The Calibur3 is the first system from Wayland Additive to use the company’s proprietary NeuBeam 3D printing process, which applies an electron beam to 3D print metal parts free from residual stresses. This benefit is due to the fact that the technology only applies heat to the part and not to the bed overall. In turn, there is no “sinter cake” at the end of a build, but just free-flowing powder and the part itself, reducing overall post-processing labor and time.

To overcome issues in traditional electron beam 3D printing, machines rely on higher processing temperatures, which can result in a semi-sintered cake that is significantly more difficult to process. Moreover, it limits the variety of materials that can be used. In the end, Wayland claims that not only can the NeuBeam process 3D print with a wider variety of metal powders, but it can produce more complex geometries than other electron beam processes and the lack of a sinter cake results in a time-to-part reduction by 30 to 40 percent.

Exergy Solutions was able to purchase the machine with support from Next Generation Manufacturing Canada (NGen). Similar to Manufacturing USA and the Fraunhofer network in Germany, NGen features a number of university and industry members that work together on a variety of manufacturing projects. Exergy is an engineering, 3D printing, and digital solutions developer, often focusing on energy efficiency solutions.
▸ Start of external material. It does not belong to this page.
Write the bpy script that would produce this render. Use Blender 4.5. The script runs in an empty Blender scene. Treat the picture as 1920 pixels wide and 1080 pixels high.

“It is investments like this that will enable our manufacturers to compete in the global marketplace and deliver the integrated engineering solutions that their customers need.” As Dr. Dave Waldbillig, Director of Advanced Manufacturing at Exergy explains, “The investment in Wayland’s technology means that we can present a compelling solution to our customer’s wear challenges. The partnership combines the high wear resistance and toughness of the Vibenite® series of materials from VBN Components, with the larger build volume and speed of the NeuBeamTM process, and Exergy Solution’s application engineering support. Exergy focuses on developing solutions for high wear environments where complex geometries and large part sizes are needed for applications across many industry sectors such as oil and gas, minerals processing, forestry, agriculture, pulp and paper, and power generation among others. Wayland’s Calbur3 metal AM system supports innovation for Exergy with its ability to process a wide range of materials in its large build volume meaning we can focus on large footprint components.”

We’ve covered the Vibenite series of materials from VBN Components before. Due to high carbide content, Vibenite materials are ideal for wear-resistant parts. Their incorporation into this announcement suggests that VBN is becoming a partner of Wayland, perhaps demonstrating the wider variety of materials possible with the NeuBeam approach. The fact that Exergy works with heat pumps and related parts suggests that they may consider 3D printing heat exchangers, a prime candidate component for 3D printing due to ability to create geometrically complex exchangers with potentially more efficient energy transfer properties.

This is only Wayland’s first publicly announced customer so far, but it may already be demonstrating the ways that its process could improve over traditional electron beam 3D printing, a segment previously dominated by GE’s Arcam. The company can’t let its guard down, however, as numerous entrants are now on the field, including JEOL, pro-beam, and Freemelt.